Sosyal demokrasinin başarısızlığı
Tüm bu çatışmalar yaşanırken, Türkiye sosyal demokrasisi, tarihsel köklerinden koparak milli güvenlikçi bir çizgiyi benimsedi. 70’li yıllarda yoksulların kahramanı olan Karaoğlan, 90’lı yıllarda ‘Bu kadına haddini bildiriniz’ diyen Ecevit’e dönüştü. Aynı yıllarda Deniz Baykal, Ricky Martin şarkılarıyla kurultaylar düzenliyordu. Türkiye sosyal demokrasisi, kentli, meslek sahibi, ücretli kesimlere hapsoldu. Kent yoksulları, İslamcı propagandaya terk edildi. Kentte görünmeyen büyük sermaye sahipleriyle işbirliği yapan AKP, zenginlerin partisiyken, yoksulları manipüle ederek iktidarını sürdürdü. 60’lı 70’li yıllarda son derece marjinal bir parti olan, müesses nizamın sola karşı konumlandırdığı MSP, 90’lı yıllarda ‘adil düzen’ diyerek Refah Partisi’ne dönüştü. CHP ise öğretmenlerin, doktorların, kentli işçilerin partisi olmasına rağmen beyaz Türklerin partisi gibi kavrandı.

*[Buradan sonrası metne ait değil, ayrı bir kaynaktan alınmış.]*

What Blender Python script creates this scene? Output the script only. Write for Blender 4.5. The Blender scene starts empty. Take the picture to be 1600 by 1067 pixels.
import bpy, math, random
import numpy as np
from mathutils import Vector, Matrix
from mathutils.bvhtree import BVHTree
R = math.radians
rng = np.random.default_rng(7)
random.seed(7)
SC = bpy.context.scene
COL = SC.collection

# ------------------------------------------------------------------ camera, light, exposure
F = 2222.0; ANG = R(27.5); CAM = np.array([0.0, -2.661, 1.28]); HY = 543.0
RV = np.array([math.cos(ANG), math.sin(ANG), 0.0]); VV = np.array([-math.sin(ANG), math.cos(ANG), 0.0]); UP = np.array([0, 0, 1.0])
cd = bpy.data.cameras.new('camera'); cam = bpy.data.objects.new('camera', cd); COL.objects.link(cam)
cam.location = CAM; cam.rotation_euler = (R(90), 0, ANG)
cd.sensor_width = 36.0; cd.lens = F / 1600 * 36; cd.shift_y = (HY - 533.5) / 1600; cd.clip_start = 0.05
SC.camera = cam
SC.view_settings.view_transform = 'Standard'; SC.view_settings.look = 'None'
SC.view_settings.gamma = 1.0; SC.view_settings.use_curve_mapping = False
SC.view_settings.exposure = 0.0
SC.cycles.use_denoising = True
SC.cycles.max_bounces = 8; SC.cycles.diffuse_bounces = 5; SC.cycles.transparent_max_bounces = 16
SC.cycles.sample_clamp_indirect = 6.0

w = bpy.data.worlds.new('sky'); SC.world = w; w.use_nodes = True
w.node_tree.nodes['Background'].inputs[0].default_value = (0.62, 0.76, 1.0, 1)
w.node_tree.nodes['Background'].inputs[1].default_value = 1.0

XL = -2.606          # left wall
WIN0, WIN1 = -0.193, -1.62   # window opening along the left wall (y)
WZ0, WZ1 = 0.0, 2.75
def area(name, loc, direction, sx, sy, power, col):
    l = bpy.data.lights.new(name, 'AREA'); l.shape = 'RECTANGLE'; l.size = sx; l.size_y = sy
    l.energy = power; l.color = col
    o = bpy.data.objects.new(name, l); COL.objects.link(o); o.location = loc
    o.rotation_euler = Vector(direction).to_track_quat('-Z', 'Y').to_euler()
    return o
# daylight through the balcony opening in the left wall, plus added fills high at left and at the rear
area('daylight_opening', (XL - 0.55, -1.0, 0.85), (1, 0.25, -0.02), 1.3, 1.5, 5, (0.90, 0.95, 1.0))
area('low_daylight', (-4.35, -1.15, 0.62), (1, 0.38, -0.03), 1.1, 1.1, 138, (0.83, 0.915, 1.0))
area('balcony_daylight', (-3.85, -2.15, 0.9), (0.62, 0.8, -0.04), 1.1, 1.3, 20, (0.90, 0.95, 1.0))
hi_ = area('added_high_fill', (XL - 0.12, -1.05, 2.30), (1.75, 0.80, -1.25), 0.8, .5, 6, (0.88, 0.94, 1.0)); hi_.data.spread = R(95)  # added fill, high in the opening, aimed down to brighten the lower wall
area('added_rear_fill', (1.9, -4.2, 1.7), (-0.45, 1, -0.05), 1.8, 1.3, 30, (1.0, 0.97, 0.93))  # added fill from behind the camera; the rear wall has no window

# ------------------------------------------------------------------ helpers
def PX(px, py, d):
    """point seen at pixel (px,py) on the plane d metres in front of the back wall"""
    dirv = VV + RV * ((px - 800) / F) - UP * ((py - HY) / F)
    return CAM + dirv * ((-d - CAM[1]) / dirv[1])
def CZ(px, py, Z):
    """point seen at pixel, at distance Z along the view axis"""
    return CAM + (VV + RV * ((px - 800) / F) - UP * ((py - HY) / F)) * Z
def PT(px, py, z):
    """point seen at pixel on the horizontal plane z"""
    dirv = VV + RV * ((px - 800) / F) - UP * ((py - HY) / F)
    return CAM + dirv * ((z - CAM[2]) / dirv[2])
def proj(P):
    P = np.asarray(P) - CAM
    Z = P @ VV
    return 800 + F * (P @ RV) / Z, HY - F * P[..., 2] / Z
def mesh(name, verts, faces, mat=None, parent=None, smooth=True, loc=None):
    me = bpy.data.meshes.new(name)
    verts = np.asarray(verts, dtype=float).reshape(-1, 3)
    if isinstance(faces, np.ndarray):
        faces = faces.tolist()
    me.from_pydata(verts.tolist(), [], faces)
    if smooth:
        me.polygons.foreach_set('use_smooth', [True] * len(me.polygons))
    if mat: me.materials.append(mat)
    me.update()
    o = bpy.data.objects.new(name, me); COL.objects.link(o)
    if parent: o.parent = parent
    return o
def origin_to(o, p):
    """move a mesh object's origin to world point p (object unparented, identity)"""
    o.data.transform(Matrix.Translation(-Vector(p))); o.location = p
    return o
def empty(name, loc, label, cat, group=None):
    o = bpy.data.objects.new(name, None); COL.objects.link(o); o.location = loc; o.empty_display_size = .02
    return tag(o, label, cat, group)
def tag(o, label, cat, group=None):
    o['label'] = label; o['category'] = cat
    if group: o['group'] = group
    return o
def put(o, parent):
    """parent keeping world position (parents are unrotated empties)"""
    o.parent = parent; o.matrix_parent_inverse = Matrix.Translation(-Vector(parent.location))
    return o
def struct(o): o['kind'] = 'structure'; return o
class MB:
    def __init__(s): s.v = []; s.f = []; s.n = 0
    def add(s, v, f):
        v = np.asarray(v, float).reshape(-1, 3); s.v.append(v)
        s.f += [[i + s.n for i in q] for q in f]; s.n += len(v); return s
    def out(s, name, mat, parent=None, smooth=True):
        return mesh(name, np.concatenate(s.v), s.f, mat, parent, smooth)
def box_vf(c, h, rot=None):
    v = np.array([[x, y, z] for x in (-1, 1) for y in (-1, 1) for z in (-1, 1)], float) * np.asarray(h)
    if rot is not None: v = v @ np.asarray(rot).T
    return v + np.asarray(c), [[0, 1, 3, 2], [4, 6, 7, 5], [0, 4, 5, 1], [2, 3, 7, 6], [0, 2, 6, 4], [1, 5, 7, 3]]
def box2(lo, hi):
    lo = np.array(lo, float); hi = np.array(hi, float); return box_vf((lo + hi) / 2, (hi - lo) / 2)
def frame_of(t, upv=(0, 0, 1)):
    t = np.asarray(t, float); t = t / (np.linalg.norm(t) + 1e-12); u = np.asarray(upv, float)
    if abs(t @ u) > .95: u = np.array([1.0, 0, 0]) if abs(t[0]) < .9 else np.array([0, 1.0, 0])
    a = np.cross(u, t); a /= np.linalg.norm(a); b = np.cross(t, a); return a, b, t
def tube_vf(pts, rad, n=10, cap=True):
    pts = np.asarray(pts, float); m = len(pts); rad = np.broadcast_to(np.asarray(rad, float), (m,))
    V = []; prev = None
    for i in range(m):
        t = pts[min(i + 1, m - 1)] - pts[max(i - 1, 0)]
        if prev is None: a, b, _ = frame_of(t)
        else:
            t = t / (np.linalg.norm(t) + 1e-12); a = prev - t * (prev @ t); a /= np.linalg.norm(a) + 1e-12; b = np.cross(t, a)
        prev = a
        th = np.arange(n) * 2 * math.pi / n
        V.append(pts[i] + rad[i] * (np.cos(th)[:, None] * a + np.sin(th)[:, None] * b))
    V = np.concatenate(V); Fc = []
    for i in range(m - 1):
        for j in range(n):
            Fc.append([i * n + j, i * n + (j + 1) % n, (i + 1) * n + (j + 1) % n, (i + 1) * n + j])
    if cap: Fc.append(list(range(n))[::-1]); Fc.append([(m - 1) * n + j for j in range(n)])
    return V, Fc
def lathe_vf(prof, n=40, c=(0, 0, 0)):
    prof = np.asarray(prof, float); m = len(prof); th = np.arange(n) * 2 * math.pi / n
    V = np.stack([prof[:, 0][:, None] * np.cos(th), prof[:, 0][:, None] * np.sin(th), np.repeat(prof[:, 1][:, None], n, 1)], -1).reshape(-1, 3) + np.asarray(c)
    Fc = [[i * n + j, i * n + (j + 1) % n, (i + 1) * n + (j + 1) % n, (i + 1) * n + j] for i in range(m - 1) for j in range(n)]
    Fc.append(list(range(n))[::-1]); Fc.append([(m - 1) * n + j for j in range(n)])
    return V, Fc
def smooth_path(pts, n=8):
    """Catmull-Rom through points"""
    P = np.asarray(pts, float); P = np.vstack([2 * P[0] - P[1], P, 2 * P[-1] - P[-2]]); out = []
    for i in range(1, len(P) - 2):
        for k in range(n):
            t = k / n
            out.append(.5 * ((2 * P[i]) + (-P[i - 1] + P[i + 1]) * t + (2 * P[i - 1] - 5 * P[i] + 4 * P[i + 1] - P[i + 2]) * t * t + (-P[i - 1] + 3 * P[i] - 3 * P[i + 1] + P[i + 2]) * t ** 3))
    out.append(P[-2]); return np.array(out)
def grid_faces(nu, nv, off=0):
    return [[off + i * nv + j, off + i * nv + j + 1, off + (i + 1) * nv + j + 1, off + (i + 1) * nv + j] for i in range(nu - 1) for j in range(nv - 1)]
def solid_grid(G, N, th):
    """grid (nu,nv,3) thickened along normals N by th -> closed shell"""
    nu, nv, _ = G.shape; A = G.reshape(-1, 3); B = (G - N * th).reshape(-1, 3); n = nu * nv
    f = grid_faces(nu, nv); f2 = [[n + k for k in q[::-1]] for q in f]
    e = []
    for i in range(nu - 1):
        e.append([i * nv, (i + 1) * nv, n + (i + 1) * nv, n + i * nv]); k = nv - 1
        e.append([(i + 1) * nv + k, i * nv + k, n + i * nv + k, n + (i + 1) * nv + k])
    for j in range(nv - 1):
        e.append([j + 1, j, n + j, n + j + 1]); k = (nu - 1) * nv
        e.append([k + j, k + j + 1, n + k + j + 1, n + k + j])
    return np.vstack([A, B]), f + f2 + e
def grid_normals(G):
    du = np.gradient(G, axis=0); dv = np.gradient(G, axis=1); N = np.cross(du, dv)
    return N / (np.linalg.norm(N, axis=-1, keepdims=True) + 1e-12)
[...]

Şimdi Kılıçdaroğlu ‘helalleşme’ niyetinde olduğunu söylüyor. Acaba o da bu yazıdakine benzer bir okuma mı yapıyor? Bunu bilmiyoruz ancak eğer bu helalleşme, söylem düzeyinden çıkıp, geniş toplumsal kesimleri kavrayabilen halkçı bir programla birleşebilirse, bu gelişmenin siyasal tarihimiz için önemli bir kırılma olacağını biliyoruz.